[Afroninja] is back with another great tutorial on basic electronics. This time around he’s explaining H-Bridge motor controllers and how they work!
Even if you don’t have much (or any) experience with basic electrical circuits, [Afroninja] explains the concept of an H-Bridge motor controller in a clear, concise and easy way to understand. So what’s an H-Bridge anyway? For any project using DC motors, if you want to be able to spin up the motor in either direction, you’re going to need a method to power the motor in two different configurations, i.e. you’re going to have to swap the polarity some how.
The easiest way of doing this is with an H-Bridge. It’s called an H-Bridge… because it’s shaped like an H, with the motor in the very middle. It allows both polarities to control the motor — however if you do it with just plain old switches or relays, you could short the circuit if you try going in both directions at once! To solve this, [Afroninja] explains how to poka-yoke (Japanese term for Idiot-Proof) the circuit, by using transistors which will sink the voltage if you try to abuse the circuit.

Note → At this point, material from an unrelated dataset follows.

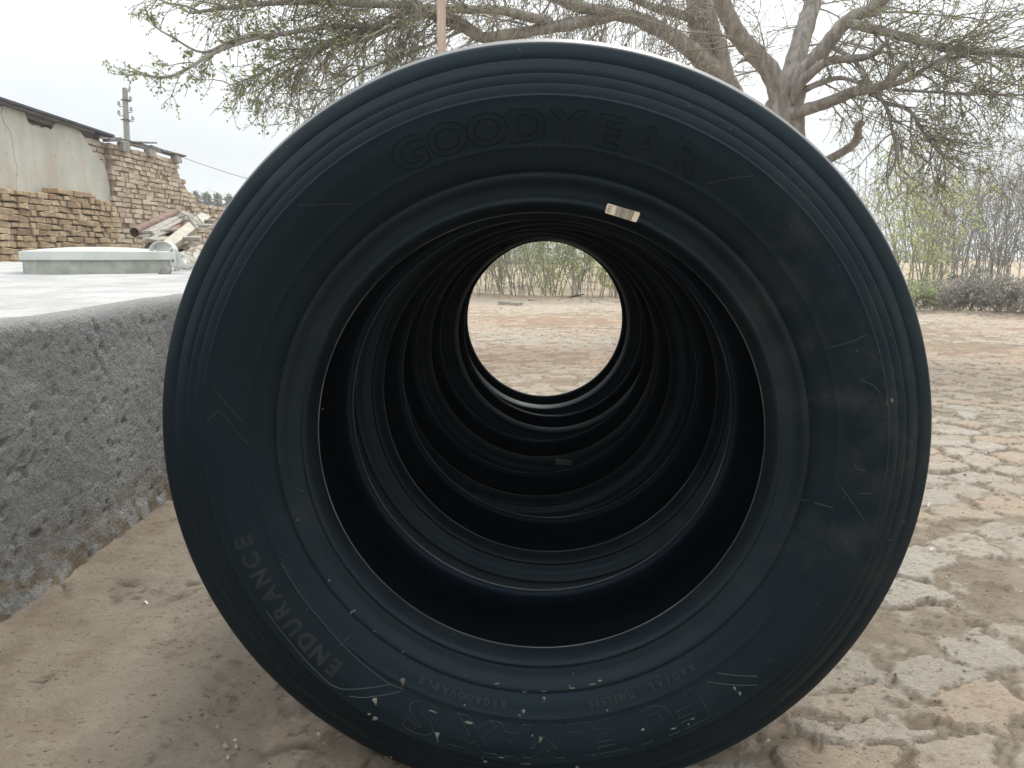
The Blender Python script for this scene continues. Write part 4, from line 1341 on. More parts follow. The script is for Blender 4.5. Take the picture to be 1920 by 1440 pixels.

It’s a 5 minute video and well worth the watch — stick around after the break to learn more!
He’s also done a great series of video tutorials on inductors!
Just looking at the pic, where is the “off” line?
You should have looked at the video then, when no voltage is applied to the gates of the mosfet’s (in this picture apply no voltage to the 47 ohm resistor) then both n-channel mosfet’s are off and both p-channels mosfets are on, but no current runs true the motor. The motor is actually shorted. Witch leads me to the point I don’t really understand, if you pwm the motor as in this video, wouldn’t you go between applying power to the motor and braking it ?
Yes you would.
There’s also another way to use a H-bridge to give better low speed control over DC motors, and that is to apply a PWM signal to switch the direction of the H-bridge so that 50/50 duty cycle results in the motor staying still, 0/100 makes it turn one way, and 100/100 makes it turn the other way. This implementation also allows you to use a single PWM signal out of a controller to control a single motor with no extra signalling required and is well suited for PID control.
Unfortunately, it doesn’t work if your H-bridge controller has no dead time circuitry to shut all the transistors off during direction change, because during the switchover the bridge is briefly shorted out – and if you switch over at 32 kHz, your bridge will burn.
I don’t know how that’s better low speed control, that method would halve your effective signal resolution.
That is the downside, but the motor responds better and has more predictable torque, and you can treat the control variable directly as a signed integer.
Though it really comes to its own when you’re dealing with analog feedback control loops because it simplifies the whole circuit tremendously when you’re dealing with just one signal for both negative and positive feedback.
That would be a fun tutorial to make.
If you want to drive a higher current motor you can adapt this design with more mosfets and use banked resistors to drive them. I have used the “tripple H” motor driver succusessfully in the past. I think it was even on here a couple of years ago.
I found the instructable here:
http://www.instructables.com/id/Arduino-RC-Lawnmower/step2/The-Motor-Driver/
njoy
*An* H-Bridge, please!
Yay! Thank you!
A nicely done tutorial.
This is like one post I made two years ago, http://aprendiendo.laconeccion.com/reversa-motor-dc
im glad to see this guy make videos again.
The Hitari ‘classic’ RC cars (Knight Rider, A-Team, Dukes of Hazzard) all have h-bridge circuits on them using B772 and D882 power transistors, I copied the design and bought some of those to make my own h-bridges and they work really well.
I figured out that if I put in a couple of and-gates and a not-gate on the inputs I can control the bridge using just a single PWM output to control speed and a digital output to control direction. The only drawback of that design is no braking capability, but on the upside it means there’s no chance of shorting the power source.